Your goal: Copy each line below without leaving any out.

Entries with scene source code
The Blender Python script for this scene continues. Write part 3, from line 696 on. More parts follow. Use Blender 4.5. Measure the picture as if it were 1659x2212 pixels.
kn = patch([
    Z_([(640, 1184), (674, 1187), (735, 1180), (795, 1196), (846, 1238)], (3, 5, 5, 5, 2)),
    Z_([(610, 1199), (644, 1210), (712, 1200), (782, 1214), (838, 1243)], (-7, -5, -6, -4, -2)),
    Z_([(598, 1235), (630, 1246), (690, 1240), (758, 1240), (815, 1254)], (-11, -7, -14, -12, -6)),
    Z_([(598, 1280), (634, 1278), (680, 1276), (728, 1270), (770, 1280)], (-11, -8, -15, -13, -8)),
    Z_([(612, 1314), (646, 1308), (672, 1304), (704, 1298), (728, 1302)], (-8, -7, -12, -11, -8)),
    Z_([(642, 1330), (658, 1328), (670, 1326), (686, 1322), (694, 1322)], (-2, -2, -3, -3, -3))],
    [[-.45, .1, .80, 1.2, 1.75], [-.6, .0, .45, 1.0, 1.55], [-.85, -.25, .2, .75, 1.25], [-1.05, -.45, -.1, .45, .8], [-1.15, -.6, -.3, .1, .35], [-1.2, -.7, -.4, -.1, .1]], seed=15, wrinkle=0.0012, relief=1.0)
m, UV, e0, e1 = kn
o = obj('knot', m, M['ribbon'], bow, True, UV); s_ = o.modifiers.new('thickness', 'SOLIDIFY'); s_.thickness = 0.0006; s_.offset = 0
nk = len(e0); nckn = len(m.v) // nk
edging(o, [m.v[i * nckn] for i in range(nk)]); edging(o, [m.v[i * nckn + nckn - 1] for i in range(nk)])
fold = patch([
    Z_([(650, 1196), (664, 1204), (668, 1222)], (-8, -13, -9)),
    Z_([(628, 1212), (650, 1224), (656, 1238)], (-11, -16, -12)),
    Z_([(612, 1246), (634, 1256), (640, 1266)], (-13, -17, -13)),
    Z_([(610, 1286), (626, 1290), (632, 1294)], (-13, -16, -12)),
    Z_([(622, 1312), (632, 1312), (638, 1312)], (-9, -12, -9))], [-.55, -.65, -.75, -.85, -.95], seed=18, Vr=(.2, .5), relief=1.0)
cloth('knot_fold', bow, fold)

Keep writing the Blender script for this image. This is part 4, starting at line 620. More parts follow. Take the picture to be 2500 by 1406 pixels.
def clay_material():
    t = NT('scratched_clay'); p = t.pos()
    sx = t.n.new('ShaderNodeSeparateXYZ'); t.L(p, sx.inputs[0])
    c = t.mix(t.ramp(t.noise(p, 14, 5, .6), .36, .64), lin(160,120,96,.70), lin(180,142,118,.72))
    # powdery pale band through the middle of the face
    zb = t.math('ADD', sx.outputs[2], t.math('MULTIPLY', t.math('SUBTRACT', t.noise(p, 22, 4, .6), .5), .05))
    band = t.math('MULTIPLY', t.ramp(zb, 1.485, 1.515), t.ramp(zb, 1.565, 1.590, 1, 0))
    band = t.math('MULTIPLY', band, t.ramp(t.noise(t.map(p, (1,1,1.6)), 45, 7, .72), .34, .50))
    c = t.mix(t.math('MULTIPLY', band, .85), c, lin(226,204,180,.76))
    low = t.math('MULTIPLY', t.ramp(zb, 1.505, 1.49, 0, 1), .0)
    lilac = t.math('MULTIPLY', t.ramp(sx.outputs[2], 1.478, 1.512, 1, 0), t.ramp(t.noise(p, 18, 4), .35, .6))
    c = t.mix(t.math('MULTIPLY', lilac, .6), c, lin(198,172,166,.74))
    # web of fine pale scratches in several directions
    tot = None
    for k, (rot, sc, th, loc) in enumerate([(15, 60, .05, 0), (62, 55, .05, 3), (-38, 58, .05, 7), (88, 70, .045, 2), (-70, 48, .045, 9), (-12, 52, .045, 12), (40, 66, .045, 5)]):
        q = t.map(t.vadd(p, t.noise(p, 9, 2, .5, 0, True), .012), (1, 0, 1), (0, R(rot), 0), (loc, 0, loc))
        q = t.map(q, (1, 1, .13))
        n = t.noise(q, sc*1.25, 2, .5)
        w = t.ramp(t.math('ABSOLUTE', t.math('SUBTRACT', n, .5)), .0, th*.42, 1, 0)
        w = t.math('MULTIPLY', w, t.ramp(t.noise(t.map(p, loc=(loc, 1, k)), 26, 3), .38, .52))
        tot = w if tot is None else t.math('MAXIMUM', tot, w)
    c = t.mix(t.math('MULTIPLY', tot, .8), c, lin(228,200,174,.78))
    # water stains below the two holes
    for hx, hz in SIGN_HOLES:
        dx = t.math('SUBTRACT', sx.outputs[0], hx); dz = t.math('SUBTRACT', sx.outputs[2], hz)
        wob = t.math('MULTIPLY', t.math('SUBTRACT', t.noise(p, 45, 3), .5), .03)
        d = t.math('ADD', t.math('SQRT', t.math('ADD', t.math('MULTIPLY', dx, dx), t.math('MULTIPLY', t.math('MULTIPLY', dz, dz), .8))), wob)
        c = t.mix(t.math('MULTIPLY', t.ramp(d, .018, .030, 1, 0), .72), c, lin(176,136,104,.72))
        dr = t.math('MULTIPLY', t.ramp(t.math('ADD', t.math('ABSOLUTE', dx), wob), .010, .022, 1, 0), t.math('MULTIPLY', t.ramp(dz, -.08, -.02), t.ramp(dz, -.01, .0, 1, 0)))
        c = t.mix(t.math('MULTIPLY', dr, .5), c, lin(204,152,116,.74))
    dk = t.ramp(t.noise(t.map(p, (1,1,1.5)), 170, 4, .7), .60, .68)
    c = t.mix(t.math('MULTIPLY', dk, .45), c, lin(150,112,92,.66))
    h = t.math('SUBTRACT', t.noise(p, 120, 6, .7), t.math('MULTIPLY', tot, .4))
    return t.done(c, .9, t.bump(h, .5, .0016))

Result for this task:
The Blender Python script for this scene continues. Write part 3, from line 696 on. More parts follow. Use Blender 4.5. Measure the picture as if it were 1659x2212 pixels.
kn = patch([
    Z_([(640, 1184), (674, 1187), (735, 1180), (795, 1196), (846, 1238)], (3, 5, 5, 5, 2)),
    Z_([(610, 1199), (644, 1210), (712, 1200), (782, 1214), (838, 1243)], (-7, -5, -6, -4, -2)),
    Z_([(598, 1235), (630, 1246), (690, 1240), (758, 1240), (815, 1254)], (-11, -7, -14, -12, -6)),
    Z_([(598, 1280), (634, 1278), (680, 1276), (728, 1270), (770, 1280)], (-11, -8, -15, -13, -8)),
    Z_([(612, 1314), (646, 1308), (672, 1304), (704, 1298), (728, 1302)], (-8, -7, -12, -11, -8)),
    Z_([(642, 1330), (658, 1328), (670, 1326), (686, 1322), (694, 1322)], (-2, -2, -3, -3, -3))],
    [[-.45, .1, .80, 1.2, 1.75], [-.6, .0, .45, 1.0, 1.55], [-.85, -.25, .2, .75, 1.25], [-1.05, -.45, -.1, .45, .8], [-1.15, -.6, -.3, .1, .35], [-1.2, -.7, -.4, -.1, .1]], seed=15, wrinkle=0.0012, relief=1.0)
m, UV, e0, e1 = kn
o = obj('knot', m, M['ribbon'], bow, True, UV); s_ = o.modifiers.new('thickness', 'SOLIDIFY'); s_.thickness = 0.0006; s_.offset = 0
nk = len(e0); nckn = len(m.v) // nk
edging(o, [m.v[i * nckn] for i in range(nk)]); edging(o, [m.v[i * nckn + nckn - 1] for i in range(nk)])
fold = patch([
    Z_([(650, 1196), (664, 1204), (668, 1222)], (-8, -13, -9)),
    Z_([(628, 1212), (650, 1224), (656, 1238)], (-11, -16, -12)),
    Z_([(612, 1246), (634, 1256), (640, 1266)], (-13, -17, -13)),
    Z_([(610, 1286), (626, 1290), (632, 1294)], (-13, -16, -12)),
    Z_([(622, 1312), (632, 1312), (638, 1312)], (-9, -12, -9))], [-.55, -.65, -.75, -.85, -.95], seed=18, Vr=(.2, .5), relief=1.0)
cloth('knot_fold', bow, fold)

Keep writing the Blender script for this image. This is part 4, starting at line 620. More parts follow. Take the picture to be 2500 by 1406 pixels.
def clay_material():
    t = NT('scratched_clay'); p = t.pos()
    sx = t.n.new('ShaderNodeSeparateXYZ'); t.L(p, sx.inputs[0])
    c = t.mix(t.ramp(t.noise(p, 14, 5, .6), .36, .64), lin(160,120,96,.70), lin(180,142,118,.72))
    # powdery pale band through the middle of the face
    zb = t.math('ADD', sx.outputs[2], t.math('MULTIPLY', t.math('SUBTRACT', t.noise(p, 22, 4, .6), .5), .05))
    band = t.math('MULTIPLY', t.ramp(zb, 1.485, 1.515), t.ramp(zb, 1.565, 1.590, 1, 0))
    band = t.math('MULTIPLY', band, t.ramp(t.noise(t.map(p, (1,1,1.6)), 45, 7, .72), .34, .50))
    c = t.mix(t.math('MULTIPLY', band, .85), c, lin(226,204,180,.76))
    low = t.math('MULTIPLY', t.ramp(zb, 1.505, 1.49, 0, 1), .0)
    lilac = t.math('MULTIPLY', t.ramp(sx.outputs[2], 1.478, 1.512, 1, 0), t.ramp(t.noise(p, 18, 4), .35, .6))
    c = t.mix(t.math('MULTIPLY', lilac, .6), c, lin(198,172,166,.74))
    # web of fine pale scratches in several directions
    tot = None
    for k, (rot, sc, th, loc) in enumerate([(15, 60, .05, 0), (62, 55, .05, 3), (-38, 58, .05, 7), (88, 70, .045, 2), (-70, 48, .045, 9), (-12, 52, .045, 12), (40, 66, .045, 5)]):
        q = t.map(t.vadd(p, t.noise(p, 9, 2, .5, 0, True), .012), (1, 0, 1), (0, R(rot), 0), (loc, 0, loc))
        q = t.map(q, (1, 1, .13))
        n = t.noise(q, sc*1.25, 2, .5)
        w = t.ramp(t.math('ABSOLUTE', t.math('SUBTRACT', n, .5)), .0, th*.42, 1, 0)
        w = t.math('MULTIPLY', w, t.ramp(t.noise(t.map(p, loc=(loc, 1, k)), 26, 3), .38, .52))
        tot = w if tot is None else t.math('MAXIMUM', tot, w)
    c = t.mix(t.math('MULTIPLY', tot, .8), c, lin(228,200,174,.78))
    # water stains below the two holes
    for hx, hz in SIGN_HOLES:
        dx = t.math('SUBTRACT', sx.outputs[0], hx); dz = t.math('SUBTRACT', sx.outputs[2], hz)
        wob = t.math('MULTIPLY', t.math('SUBTRACT', t.noise(p, 45, 3), .5), .03)
        d = t.math('ADD', t.math('SQRT', t.math('ADD', t.math('MULTIPLY', dx, dx), t.math('MULTIPLY', t.math('MULTIPLY', dz, dz), .8))), wob)
        c = t.mix(t.math('MULTIPLY', t.ramp(d, .018, .030, 1, 0), .72), c, lin(176,136,104,.72))
        dr = t.math('MULTIPLY', t.ramp(t.math('ADD', t.math('ABSOLUTE', dx), wob), .010, .022, 1, 0), t.math('MULTIPLY', t.ramp(dz, -.08, -.02), t.ramp(dz, -.01, .0, 1, 0)))
        c = t.mix(t.math('MULTIPLY', dr, .5), c, lin(204,152,116,.74))
    dk = t.ramp(t.noise(t.map(p, (1,1,1.5)), 170, 4, .7), .60, .68)
    c = t.mix(t.math('MULTIPLY', dk, .45), c, lin(150,112,92,.66))
    h = t.math('SUBTRACT', t.noise(p, 120, 6, .7), t.math('MULTIPLY', tot, .4))
    return t.done(c, .9, t.bump(h, .5, .0016))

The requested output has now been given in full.